As an aside, out walking the dog today and noticed a chap has three Triumph Spitfire chassis laying in his drive way, chained together. And a scruffy dirty looking glassless car with a fast back on, and a roll cage inside.
So if this subframe is off a Spitty, I know a man who probably can.
See below
In my opinion if it isn't an excellent, ideally invisible, repair I wouldn't bother.
As an aside a mate has a old focus estate that failed it's MOT because of corrosion to the front cross-member.
The tester went out of his way to batter a hole in it and he told him not to get it welded.
My mate didn't tell me until after he had a second hand one fitted.
I was gutted because I would have welded it and let the tester fail it, then appealed his decision for a bit of fun.

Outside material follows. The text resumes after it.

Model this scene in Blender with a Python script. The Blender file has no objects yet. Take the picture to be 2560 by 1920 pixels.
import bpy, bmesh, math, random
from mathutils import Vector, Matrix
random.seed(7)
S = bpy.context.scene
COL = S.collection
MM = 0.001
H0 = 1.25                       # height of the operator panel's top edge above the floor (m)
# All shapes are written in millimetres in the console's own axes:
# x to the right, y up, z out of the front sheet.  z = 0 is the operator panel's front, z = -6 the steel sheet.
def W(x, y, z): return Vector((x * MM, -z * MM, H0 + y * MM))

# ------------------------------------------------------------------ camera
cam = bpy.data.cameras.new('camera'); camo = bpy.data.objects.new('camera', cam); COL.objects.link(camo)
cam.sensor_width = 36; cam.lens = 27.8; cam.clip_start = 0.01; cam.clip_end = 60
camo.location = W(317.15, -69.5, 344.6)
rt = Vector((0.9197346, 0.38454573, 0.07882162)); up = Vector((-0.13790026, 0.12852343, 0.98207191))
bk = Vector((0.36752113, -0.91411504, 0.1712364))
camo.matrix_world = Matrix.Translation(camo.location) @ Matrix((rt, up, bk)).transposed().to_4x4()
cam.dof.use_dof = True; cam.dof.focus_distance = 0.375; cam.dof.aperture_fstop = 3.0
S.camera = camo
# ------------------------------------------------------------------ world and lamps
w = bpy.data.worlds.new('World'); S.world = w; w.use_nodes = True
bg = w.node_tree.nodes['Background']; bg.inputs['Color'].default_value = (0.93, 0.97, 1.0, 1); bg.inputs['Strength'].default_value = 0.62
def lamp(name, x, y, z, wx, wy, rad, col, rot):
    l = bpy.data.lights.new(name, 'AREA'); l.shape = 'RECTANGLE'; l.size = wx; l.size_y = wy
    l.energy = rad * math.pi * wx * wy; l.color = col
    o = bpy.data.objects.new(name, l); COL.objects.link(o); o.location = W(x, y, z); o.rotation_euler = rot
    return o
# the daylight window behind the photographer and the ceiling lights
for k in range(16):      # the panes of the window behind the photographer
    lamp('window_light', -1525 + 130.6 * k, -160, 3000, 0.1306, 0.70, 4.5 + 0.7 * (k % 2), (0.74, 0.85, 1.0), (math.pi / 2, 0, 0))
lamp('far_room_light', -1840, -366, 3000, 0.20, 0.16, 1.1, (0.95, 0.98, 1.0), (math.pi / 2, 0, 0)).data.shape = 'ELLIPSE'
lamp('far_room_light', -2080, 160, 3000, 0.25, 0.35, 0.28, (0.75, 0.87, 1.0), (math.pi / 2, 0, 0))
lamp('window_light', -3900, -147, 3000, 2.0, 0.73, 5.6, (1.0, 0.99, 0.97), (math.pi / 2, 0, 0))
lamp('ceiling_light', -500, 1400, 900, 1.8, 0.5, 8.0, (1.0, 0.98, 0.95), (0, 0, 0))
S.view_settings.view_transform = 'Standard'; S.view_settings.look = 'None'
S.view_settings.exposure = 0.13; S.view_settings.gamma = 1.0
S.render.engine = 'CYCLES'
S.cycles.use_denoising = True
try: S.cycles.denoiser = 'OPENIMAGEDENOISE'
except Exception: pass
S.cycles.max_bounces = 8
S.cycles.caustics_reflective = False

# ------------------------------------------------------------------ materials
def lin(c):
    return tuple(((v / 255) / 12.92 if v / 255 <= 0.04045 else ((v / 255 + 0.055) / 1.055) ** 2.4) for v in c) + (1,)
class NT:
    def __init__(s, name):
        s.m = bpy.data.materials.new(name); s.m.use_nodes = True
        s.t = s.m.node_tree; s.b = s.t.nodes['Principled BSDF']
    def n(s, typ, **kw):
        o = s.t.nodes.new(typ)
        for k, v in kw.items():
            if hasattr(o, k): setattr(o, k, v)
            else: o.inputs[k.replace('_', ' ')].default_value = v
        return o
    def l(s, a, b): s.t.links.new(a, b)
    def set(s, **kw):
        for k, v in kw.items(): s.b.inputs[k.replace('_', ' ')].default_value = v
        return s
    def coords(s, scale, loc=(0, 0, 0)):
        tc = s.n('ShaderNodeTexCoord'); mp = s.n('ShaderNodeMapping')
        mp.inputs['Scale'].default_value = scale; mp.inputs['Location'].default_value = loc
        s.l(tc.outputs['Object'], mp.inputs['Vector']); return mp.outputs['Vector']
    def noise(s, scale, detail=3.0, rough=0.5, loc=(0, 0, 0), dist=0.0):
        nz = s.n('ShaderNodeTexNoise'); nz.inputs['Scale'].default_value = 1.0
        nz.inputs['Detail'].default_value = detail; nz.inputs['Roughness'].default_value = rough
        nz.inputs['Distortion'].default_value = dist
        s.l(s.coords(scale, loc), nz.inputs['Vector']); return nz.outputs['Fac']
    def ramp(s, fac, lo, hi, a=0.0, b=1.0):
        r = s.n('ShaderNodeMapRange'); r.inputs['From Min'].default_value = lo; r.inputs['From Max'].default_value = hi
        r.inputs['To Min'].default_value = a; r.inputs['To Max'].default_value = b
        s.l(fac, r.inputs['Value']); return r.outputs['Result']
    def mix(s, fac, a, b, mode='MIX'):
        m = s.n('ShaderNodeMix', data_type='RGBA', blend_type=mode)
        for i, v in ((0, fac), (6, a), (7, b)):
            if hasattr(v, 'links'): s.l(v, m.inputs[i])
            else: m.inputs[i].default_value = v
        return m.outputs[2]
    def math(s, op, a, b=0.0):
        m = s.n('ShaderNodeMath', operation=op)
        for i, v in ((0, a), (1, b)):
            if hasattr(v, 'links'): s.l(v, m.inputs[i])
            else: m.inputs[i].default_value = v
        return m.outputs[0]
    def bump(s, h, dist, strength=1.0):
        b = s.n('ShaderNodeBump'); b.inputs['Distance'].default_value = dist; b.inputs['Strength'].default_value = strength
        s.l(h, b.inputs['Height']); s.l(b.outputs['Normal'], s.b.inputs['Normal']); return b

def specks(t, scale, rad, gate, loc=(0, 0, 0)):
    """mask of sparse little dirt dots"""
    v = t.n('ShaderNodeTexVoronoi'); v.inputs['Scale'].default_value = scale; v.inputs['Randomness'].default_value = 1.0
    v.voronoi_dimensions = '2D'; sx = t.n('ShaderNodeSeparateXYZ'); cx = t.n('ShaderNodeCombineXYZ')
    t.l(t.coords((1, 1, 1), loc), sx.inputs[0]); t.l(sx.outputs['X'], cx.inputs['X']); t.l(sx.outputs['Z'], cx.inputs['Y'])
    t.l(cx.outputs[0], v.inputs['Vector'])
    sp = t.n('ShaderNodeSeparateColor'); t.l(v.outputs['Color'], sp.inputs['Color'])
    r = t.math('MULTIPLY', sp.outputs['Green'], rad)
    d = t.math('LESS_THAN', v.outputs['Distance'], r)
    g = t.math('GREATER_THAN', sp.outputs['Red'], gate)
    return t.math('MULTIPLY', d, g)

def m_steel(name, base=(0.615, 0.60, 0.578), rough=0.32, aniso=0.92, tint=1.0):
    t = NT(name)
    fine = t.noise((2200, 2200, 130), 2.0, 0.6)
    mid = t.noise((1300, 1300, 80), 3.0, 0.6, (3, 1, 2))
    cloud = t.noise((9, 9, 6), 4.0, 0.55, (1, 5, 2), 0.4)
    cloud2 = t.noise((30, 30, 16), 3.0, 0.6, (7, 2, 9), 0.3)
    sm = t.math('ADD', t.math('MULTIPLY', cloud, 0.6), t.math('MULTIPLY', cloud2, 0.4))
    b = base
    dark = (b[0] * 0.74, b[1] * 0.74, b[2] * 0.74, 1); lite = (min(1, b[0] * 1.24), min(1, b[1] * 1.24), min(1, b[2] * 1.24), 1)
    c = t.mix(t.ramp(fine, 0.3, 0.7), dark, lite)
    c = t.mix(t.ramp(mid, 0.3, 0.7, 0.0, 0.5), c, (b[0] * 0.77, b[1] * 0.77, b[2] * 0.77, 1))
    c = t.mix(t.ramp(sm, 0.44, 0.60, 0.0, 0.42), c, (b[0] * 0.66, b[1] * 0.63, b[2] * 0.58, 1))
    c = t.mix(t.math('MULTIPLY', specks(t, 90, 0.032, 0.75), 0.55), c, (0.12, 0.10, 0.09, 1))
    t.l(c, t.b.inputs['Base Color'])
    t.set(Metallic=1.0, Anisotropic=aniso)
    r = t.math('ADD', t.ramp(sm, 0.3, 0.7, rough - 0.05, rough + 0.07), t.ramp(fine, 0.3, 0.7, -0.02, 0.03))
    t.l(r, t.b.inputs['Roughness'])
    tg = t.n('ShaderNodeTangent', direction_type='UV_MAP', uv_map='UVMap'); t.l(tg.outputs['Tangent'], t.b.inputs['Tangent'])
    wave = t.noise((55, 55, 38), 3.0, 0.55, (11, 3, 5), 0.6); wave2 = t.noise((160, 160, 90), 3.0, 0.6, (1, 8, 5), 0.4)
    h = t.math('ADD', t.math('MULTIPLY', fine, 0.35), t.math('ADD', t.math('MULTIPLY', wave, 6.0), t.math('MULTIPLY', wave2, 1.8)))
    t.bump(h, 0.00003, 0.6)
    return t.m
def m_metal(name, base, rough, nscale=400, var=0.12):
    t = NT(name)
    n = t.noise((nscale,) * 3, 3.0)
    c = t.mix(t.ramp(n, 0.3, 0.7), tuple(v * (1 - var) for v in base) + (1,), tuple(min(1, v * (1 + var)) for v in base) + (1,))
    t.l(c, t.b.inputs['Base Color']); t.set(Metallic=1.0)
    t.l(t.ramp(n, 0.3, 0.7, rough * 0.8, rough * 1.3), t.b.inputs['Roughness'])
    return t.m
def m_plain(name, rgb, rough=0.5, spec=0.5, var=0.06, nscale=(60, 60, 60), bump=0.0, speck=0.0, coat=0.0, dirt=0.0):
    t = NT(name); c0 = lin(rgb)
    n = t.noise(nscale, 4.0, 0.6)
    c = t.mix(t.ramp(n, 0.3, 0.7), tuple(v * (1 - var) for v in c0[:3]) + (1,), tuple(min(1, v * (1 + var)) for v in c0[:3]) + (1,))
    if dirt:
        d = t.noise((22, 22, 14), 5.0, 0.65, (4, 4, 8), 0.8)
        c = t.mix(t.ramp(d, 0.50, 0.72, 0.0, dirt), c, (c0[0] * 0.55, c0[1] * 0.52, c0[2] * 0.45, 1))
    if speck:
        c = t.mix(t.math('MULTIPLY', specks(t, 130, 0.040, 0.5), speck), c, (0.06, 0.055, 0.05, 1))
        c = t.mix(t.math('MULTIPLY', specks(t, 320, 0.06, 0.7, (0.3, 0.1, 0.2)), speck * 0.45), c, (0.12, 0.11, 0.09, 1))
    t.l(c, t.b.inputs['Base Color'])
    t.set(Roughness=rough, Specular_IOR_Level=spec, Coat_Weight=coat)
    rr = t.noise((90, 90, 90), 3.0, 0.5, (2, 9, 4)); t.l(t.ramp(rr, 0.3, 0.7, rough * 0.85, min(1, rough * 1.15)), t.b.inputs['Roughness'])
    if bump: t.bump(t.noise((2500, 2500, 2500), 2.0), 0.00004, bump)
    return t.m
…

He only keeps it as he bought it new and doesn't really need it so we could take the time to mess.
6 Highly stressed components
The severity of corrosion in highly stressed components, such as steering and suspension arms, rods and levers, can be assessed by lightly tapping or scraping with the corrosion assessment tool.
In places that can't be reached by the corrosion assessment tool, an alternative blunt instrument may be used.
A highly stressed component should be rejected if corrosion has resulted in serious reduction in the overall thickness of the material or has caused a hole or split.
Welded repairs to highly stressed components aren't normally acceptable, other than where the component is made up of sections that are welded together. To pass, the repair should appear to be as strong as the original design.
Hi, The MOT tester manual says (section 2.2) a reason for failure would be for 'inappropriate modification or repair or use of excessive heat by welding to steering or suspension components'. That's very subjective and open to interpretation.
If the rest of the vehicle is sound [unlikely] then persevere with it if that's what you really want, otherwise scrap it and get a better project car, plenty around cheap.